TO DO
Every line from the first one to the line containing "bush('shrub', 'low green" should be echoed exactly; leave out the rest.

══ RECORDED DATA

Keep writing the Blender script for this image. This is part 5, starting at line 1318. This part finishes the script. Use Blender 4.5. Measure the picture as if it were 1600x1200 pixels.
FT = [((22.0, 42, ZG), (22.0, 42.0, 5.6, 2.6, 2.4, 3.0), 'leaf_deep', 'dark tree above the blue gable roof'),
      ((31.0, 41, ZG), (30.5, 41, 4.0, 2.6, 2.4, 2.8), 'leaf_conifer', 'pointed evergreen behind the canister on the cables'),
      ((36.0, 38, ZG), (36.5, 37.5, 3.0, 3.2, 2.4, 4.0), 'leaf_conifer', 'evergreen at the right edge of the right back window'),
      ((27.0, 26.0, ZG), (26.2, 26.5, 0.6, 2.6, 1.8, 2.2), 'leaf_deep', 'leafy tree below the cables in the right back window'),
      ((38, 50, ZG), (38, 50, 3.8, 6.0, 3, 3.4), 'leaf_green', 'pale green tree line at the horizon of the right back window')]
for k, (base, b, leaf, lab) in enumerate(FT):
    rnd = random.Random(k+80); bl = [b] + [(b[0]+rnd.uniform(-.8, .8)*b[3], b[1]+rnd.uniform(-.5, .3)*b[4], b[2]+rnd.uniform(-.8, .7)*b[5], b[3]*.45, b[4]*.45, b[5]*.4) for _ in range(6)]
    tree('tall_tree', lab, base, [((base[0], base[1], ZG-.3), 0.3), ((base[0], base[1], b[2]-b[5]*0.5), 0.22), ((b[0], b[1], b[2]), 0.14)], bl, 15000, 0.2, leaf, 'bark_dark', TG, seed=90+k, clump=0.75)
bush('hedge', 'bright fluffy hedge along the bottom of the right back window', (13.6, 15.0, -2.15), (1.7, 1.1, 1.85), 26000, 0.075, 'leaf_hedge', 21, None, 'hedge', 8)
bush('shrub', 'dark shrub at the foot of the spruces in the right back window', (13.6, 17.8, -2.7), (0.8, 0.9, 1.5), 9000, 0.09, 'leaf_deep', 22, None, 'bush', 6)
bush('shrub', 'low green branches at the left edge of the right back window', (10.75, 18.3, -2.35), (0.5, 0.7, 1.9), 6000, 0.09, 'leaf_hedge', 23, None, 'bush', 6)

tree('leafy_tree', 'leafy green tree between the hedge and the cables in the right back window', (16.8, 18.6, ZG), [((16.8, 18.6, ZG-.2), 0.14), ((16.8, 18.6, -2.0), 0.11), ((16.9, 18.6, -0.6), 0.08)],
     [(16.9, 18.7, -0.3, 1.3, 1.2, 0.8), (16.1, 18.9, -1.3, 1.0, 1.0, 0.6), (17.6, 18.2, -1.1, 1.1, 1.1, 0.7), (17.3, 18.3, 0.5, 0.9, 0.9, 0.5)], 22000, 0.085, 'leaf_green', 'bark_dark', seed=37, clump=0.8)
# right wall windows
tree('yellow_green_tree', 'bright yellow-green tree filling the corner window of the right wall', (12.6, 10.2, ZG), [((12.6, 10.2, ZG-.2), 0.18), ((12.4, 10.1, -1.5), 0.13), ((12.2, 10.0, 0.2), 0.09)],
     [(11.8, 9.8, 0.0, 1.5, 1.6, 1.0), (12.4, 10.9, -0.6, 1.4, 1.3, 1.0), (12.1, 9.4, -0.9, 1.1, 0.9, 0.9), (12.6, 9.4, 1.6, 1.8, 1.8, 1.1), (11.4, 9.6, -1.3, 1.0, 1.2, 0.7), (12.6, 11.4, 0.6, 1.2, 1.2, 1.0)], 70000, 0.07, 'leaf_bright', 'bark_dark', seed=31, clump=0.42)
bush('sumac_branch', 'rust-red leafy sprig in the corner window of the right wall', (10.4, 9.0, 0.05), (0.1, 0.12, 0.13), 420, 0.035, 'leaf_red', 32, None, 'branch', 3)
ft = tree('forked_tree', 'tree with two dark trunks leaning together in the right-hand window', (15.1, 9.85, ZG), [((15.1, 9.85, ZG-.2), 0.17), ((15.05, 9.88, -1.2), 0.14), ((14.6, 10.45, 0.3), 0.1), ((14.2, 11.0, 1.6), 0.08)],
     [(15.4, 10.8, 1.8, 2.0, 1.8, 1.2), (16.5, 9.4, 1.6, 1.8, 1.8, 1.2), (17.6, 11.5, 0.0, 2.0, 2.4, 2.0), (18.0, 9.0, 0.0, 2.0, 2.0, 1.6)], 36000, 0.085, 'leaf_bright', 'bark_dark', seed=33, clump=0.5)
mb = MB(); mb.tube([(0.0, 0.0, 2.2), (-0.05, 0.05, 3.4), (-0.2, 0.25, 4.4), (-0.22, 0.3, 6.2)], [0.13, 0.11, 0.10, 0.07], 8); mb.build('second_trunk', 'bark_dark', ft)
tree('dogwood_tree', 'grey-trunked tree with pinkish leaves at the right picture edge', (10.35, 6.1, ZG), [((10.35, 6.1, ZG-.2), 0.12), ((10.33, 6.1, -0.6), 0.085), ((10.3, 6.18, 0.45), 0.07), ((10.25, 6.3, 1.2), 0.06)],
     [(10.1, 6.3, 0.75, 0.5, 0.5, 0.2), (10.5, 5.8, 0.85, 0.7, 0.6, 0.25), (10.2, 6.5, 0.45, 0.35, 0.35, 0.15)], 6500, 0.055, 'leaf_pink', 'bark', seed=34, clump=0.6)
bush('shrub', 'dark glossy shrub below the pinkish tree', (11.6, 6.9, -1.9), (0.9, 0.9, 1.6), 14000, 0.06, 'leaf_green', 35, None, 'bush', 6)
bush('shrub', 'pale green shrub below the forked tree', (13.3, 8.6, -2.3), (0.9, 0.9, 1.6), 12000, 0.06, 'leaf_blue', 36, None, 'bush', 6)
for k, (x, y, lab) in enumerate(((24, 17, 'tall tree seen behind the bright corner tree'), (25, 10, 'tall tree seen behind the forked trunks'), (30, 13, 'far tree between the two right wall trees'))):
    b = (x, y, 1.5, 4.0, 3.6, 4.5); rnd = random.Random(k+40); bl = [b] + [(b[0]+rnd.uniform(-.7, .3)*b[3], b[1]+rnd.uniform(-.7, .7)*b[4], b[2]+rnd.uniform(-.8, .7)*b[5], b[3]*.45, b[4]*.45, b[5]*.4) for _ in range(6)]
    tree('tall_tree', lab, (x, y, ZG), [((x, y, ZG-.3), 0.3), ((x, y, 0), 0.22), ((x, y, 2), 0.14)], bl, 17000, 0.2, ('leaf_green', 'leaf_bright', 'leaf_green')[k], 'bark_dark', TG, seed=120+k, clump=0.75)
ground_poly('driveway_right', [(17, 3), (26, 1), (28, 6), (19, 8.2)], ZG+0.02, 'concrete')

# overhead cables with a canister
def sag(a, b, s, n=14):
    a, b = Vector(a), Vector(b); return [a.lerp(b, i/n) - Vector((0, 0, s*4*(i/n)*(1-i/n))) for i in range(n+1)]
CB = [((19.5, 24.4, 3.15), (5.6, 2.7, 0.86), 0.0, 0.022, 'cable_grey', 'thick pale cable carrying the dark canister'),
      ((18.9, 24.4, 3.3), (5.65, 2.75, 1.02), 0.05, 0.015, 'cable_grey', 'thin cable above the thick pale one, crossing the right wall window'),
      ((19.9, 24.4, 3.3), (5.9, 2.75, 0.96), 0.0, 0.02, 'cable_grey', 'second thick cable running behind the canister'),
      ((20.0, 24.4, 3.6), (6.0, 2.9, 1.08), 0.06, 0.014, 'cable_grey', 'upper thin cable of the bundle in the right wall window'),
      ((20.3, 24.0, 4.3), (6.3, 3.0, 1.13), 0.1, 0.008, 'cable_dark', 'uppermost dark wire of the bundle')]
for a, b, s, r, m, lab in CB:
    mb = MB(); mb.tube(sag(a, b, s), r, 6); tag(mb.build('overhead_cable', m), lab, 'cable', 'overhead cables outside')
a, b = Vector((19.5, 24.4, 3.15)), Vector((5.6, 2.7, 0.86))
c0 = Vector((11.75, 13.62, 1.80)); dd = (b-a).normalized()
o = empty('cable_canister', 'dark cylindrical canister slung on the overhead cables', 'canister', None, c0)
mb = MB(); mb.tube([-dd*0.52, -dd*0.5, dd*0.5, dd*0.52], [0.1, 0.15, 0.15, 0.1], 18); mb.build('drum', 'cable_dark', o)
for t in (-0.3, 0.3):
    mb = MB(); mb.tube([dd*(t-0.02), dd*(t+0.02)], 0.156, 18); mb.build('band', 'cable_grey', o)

════

EXPECTED OUTPUT
Keep writing the Blender script for this image. This is part 5, starting at line 1318. This part finishes the script. Use Blender 4.5. Measure the picture as if it were 1600x1200 pixels.
FT = [((22.0, 42, ZG), (22.0, 42.0, 5.6, 2.6, 2.4, 3.0), 'leaf_deep', 'dark tree above the blue gable roof'),
      ((31.0, 41, ZG), (30.5, 41, 4.0, 2.6, 2.4, 2.8), 'leaf_conifer', 'pointed evergreen behind the canister on the cables'),
      ((36.0, 38, ZG), (36.5, 37.5, 3.0, 3.2, 2.4, 4.0), 'leaf_conifer', 'evergreen at the right edge of the right back window'),
      ((27.0, 26.0, ZG), (26.2, 26.5, 0.6, 2.6, 1.8, 2.2), 'leaf_deep', 'leafy tree below the cables in the right back window'),
      ((38, 50, ZG), (38, 50, 3.8, 6.0, 3, 3.4), 'leaf_green', 'pale green tree line at the horizon of the right back window')]
for k, (base, b, leaf, lab) in enumerate(FT):
    rnd = random.Random(k+80); bl = [b] + [(b[0]+rnd.uniform(-.8, .8)*b[3], b[1]+rnd.uniform(-.5, .3)*b[4], b[2]+rnd.uniform(-.8, .7)*b[5], b[3]*.45, b[4]*.45, b[5]*.4) for _ in range(6)]
    tree('tall_tree', lab, base, [((base[0], base[1], ZG-.3), 0.3), ((base[0], base[1], b[2]-b[5]*0.5), 0.22), ((b[0], b[1], b[2]), 0.14)], bl, 15000, 0.2, leaf, 'bark_dark', TG, seed=90+k, clump=0.75)
bush('hedge', 'bright fluffy hedge along the bottom of the right back window', (13.6, 15.0, -2.15), (1.7, 1.1, 1.85), 26000, 0.075, 'leaf_hedge', 21, None, 'hedge', 8)
bush('shrub', 'dark shrub at the foot of the spruces in the right back window', (13.6, 17.8, -2.7), (0.8, 0.9, 1.5), 9000, 0.09, 'leaf_deep', 22, None, 'bush', 6)
bush('shrub', 'low green branches at the left edge of the right back window', (10.75, 18.3, -2.35), (0.5, 0.7, 1.9), 6000, 0.09, 'leaf_hedge', 23, None, 'bush', 6)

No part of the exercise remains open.